The Nationalisation of Land

Development, Part 4a

The Nationalisation of Land

If “Land to the tiller” is a revolutionary slogan that will motivate our allies the peasantry and the petty-bourgeoisie, then what about: “Nationalise the land”?

These things are not the same. The petty-bourgeois republic is not the same as Karl Marx’s dream (see the main linked text, below) of “National centralization of the means of production”, which Marx here associates with the ultimate moves in the transition to communism (i.e. the “withering away of the state”).

In the attached short, 2-page letter to Mr Applegarth, Marx writes:

"The future will decide that the land cannot be owned but nationally. To give up the soil to the hands of associated rural laborers would be to surrender all society to one exclusive class of producers. The nationalization of land will work a complete change in the relations between labor and capital and finally do away altogether with capitalist production, whether industrial or rural. Only then the class distinctions and privileges will disappear together with the economical basis from which they originate and society will be transformed into an association of 'producers'. To live upon other people’s labor will become a thing of the past. There will no longer exist a government nor a state distinct from society itself."

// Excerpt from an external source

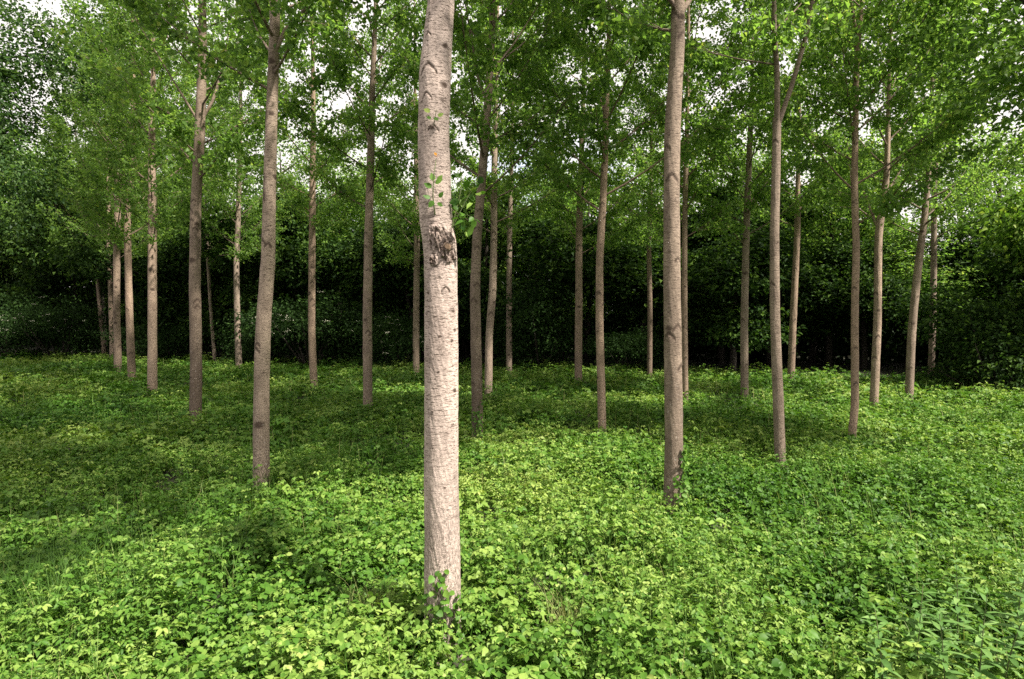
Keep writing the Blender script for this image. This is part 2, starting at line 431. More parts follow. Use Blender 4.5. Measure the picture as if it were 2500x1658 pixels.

In the alliance of worker and peasant that must be made for the purposes of overthrowing the rule of the big bourgeoisie, the demand of the peasants is for ownership of land.

Yet Marx, already, in 1869, is clear in his mind that the distribution of land to the peasants makes a situation that “is farther off the nationalization of land than… landlordism” and “converts the tiller himself into the most decided enemy of all social progress, and above all, of the nationalization of the land”.

Such problems arose in the Soviet Union after the revolution, following which “collectivisation” took place by force.

In China things were done differently. There, the peasant class was given land and nursed for generations, and the peasant class is still the majority class in China, although hundreds of millions have been drawn off the land and into the cities to create what is now by far the largest national working proletariat that the world has ever seen.

What Marx calls in this letter “appliance of modern agricultural improvements”, and which he thought were excluded from use by peasant farmers, were redesigned and manufactured in China at a suitable scale for peasant use (e.g. the Chinese walking tractor). Even with such mechanical implements, peasant progress was slow, as it can only be slow. Yet the transformation of China has been as relentless as it has been systematic.

Illustration (Poster): “As a result of state-farm and collective-farm construction the USSR became the country of the most powerful agriculture in the world.” (1931)

Second Illustration: Chinese walking tractor, designed for peasant family farming.